If you want a captain who double-teams twin alien chicks (they have tails, a la Avatar) and who’ll get into senseless fights with prisoners who have already surrendered, Capt. James Tiberius Kirk is your man.
Chris Pine’s resemblance to our Shatner is mostly physical, a baby-faced thuggery; he’s more lowdown, and he has motorcyclist’s hooks to the cut of his sideburns.
There’s no Shakespeare in him, though, as there was in the Shat. Pine’s Kirk is made out of almost pure proactiveness. Ultimately, the enjoyable sequel to the highly enjoyable reboot doesn’t show Kirk growing, no matter how the film assures us that he is growing.
God bless him, Kirk is impulsive. The capacity for self-sacrifice is strong—from a reverse angle, Star Trek Into Darkness replays the single most powerful moment in the Star Trek movie series. But Kirk’s consistent refusal to follow directions is always ultimately applauded as his greatest strength, and never here as the true weakness it can be in the military and in real life.
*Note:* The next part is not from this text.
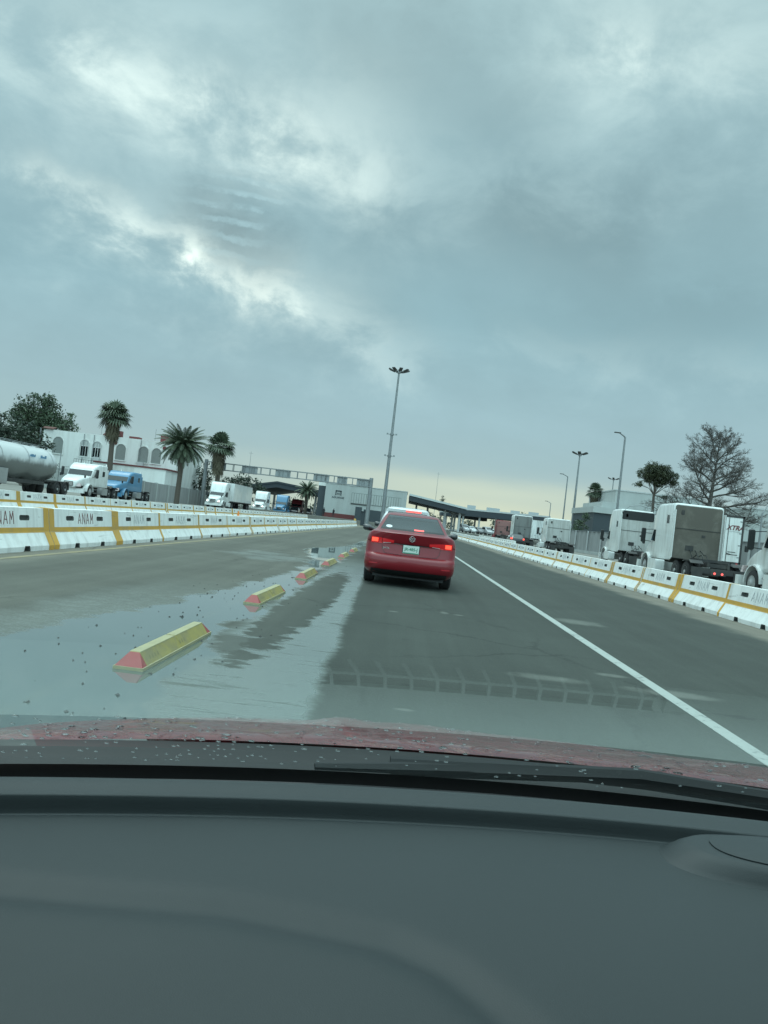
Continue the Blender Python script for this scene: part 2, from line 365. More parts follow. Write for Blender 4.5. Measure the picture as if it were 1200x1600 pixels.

As a fantasy, the film moves along: visual density is kept up with flying debris, contrails in space and director J.J. Abrams’ trademark lens flares. If the Enterprise had zoomed past a black hole, Abrams would have given it a prisming shaft of spreading light.
But like the show that foaled it, Star Trek Into Darkness is earnestly trying to be about something—you can understand the reason it’s dedicated to the soldiers who serve in the War on Terror, because it could easily be peacenik-baited.
Like Iron Man 3, Star Trek Into Darkness is nicely transparent allegory about overreaction to a terrorist act. The plotting gets unlikely—sometimes it seems the Enterprise is trying its best to fly right into a hostage situation. But the film gives the villain the benefit of a reason. You always feel like you’re watching a smart movie if the villain is someone who didn’t just wake up on the wrong side of the bed and decide to become a terrorist that day.
He is called John Harrison (Benedict Cumberbatch). He cold-bloodedly commissions the suicide bombing of a London archive. The sequence is thoroughly effective, from the picking of the victim to the reveal of Cumberbatch’s startlingly feline face to the ingenious way in which the destruction is carried out.
Harrison then flees to the one planet from which he cannot be extradited. Kirk, Spock (Zachary Quinto) and the vaudeville-accented gang fly to the planet to pilot (essentially) a drone strike. The legalities of drone strikes cause a rift in the crew, some of whom feel Harrison must be brought to Earth and given a trial.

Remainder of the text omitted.